Premier of Tanvir Mokammel’s Rabeya

Bannya Mirza as Rabeya. and Aly Zaker (left) and co-actors in the film.

Director of acclaimed films like "Chitra Nadir Parey" (1998), "Lalshalu" (2001) and "Lalon" (2004), Tanvir Mokammel premiered his latest feature film "Rabeya" yesterday at the Balaka movie theatre. Set against the backdrop of Liberation War, "Rabeya" is one of the three films that received a government grant this year. According to the director, the film is a "deconstruction" of Sophocles' "Antigone."

Jamil Osman, secretary to the Information Ministry, was the chief guest at the premier. Managing Director of BFDC (Bangladesh Film Development Corporation), A.N.M. Badrul Amin, and Iftekharul Alam were the special guests at the programme.

"I'm delighted that the process of conferring grants for films which was discontinued for a while, has resumed again, and quite successfully so. The premiere of ‘Rabeya’ gives us hope. The spirit of Liberation War is something we must hold on to; this film is an attempt towards that intention," the chief guest said.

"I read 'Antigone' when I was a student, and was moved by the courage of a sister who, against all institutional forces, was determined to bury her dead brother. Indeed, to honour the dead is a sacred custom, which is followed by all. But in 1971, the Pakistani military and their Bengali collaborators denied this right to many; corpses were left by the river, ponds or at open fields during the war in a devastated country. My film is dedicated to the memory of the martyrs who didn't even get buried properly," the director shared his thoughts on the film.

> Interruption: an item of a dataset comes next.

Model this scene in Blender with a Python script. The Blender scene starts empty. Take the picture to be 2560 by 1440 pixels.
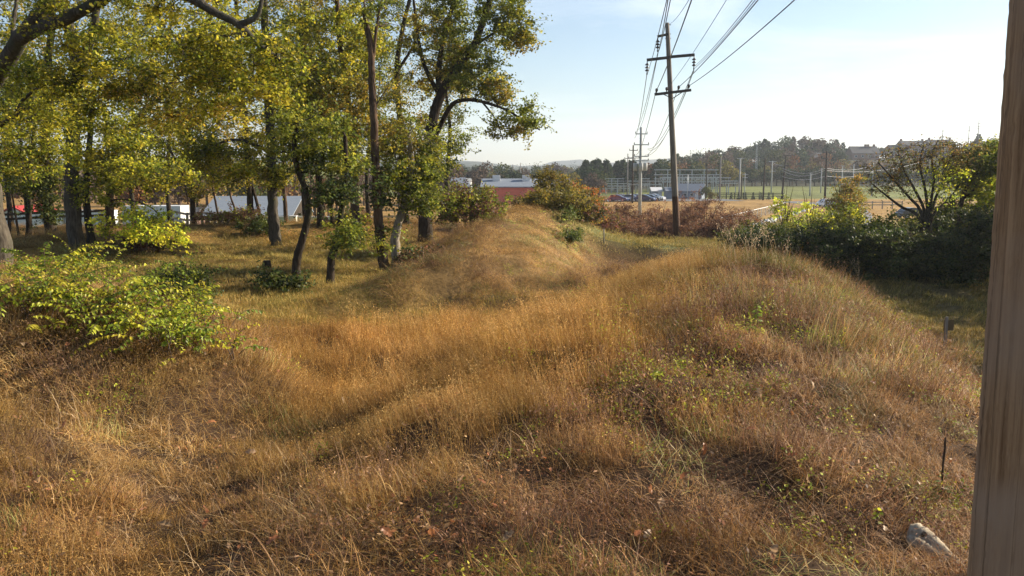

The film starts dramatically with some 'razakars' declaring that anyone making an attempt to bury the corpse of an "Indian agent" and "terrorist" killed by the "patriotic" Pakistani army will be shot dead. Despite the looming risk of getting caught, a young woman comes out at night and tries to cover the dead with a shroud, lights incense, places flowers and desperately tries to dig a grave. The woman's name is Rabeya, and the corpse is of her brother, Khaled -- a member of the guerrilla group fighting against the Pakistani army.

Rabeya's uncle Emdad Kazi is the chairman of the village and supports the Pakistani army to ensure his gains. While no one in the village dares to do what's right, Rabeya stands alone against this powerful man who does not hesitate to use even religion to serve his purpose. After several unsuccessful attempts, Rabeya alone continues trying to bury her brother and in the process gets shot and killed. This wakes up the sleeping conscience of the villagers. The Bengali guerrillas win the final battle and declare Rabeya a martyr.

The cast of the film includes Bannya Mirza (as Rabeya), Aly Zaker (as Emdad Kazi), Tauquir Ahmed (the intellectually challenged son of Emdad Kazi,) Arman Parvez Murad (Tarikul, Rabeya's fiance) and Jyotika Jyoti (Rabeya's sister Rokeya). Abul Hayat, Chitralekha Guha, Uttam Guha, Bhaswar Bandopadhyay donned some brief but important roles. Anwar Hossain's noteworthy cinematography added depth to the film. "Rabeya" has been produced by Kino-Eye Films.